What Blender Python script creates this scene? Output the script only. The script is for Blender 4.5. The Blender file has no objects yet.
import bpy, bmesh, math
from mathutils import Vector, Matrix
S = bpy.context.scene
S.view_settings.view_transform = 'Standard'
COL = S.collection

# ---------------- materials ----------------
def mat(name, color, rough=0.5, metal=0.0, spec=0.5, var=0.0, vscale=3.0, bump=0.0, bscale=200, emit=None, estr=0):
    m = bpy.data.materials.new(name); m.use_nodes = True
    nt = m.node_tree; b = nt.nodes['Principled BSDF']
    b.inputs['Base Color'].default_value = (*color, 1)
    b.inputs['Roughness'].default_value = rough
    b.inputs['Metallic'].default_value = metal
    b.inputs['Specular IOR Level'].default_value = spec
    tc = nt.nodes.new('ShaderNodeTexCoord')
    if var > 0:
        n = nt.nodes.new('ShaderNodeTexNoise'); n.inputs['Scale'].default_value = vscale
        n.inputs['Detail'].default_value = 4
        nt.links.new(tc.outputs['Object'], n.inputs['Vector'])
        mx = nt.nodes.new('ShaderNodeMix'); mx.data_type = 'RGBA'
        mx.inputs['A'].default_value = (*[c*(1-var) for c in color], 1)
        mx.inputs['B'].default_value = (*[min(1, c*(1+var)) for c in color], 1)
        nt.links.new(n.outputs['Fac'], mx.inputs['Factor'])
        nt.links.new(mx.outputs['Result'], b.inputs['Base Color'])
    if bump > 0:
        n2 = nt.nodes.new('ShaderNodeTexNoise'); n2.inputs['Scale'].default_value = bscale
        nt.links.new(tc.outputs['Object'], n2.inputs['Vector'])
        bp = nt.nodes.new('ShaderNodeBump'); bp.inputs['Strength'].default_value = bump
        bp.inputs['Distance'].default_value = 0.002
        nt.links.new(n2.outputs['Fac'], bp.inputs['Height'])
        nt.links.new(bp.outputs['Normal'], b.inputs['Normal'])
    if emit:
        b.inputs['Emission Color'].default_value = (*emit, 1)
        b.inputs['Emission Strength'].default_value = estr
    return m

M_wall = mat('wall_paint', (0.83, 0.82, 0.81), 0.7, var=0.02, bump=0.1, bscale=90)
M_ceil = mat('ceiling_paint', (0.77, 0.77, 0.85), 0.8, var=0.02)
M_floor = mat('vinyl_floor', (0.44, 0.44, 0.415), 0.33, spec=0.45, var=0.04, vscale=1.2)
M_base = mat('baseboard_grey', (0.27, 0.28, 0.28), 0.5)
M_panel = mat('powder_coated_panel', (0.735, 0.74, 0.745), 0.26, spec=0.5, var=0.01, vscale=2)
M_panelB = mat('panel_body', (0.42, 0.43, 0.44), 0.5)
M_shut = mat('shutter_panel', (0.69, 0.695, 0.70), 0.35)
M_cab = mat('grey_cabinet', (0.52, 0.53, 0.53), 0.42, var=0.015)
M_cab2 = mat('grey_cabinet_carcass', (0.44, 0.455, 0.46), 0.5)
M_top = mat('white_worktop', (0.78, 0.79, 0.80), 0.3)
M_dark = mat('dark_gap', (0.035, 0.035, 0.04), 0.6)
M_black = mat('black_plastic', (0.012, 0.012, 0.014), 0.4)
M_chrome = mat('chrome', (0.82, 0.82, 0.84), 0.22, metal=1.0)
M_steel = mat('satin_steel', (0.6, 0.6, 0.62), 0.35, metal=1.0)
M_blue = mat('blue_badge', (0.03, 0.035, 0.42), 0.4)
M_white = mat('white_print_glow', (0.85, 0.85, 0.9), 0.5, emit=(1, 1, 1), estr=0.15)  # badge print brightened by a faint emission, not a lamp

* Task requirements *
Quote verbatim the opening lines of the listing above, ending with the line where "COL = S.collection" appears; include both endpoints and nothing more.

* Finished answer *
What Blender Python script creates this scene? Output the script only. The script is for Blender 4.5. The Blender file has no objects yet.
import bpy, bmesh, math
from mathutils import Vector, Matrix
S = bpy.context.scene
S.view_settings.view_transform = 'Standard'
COL = S.collection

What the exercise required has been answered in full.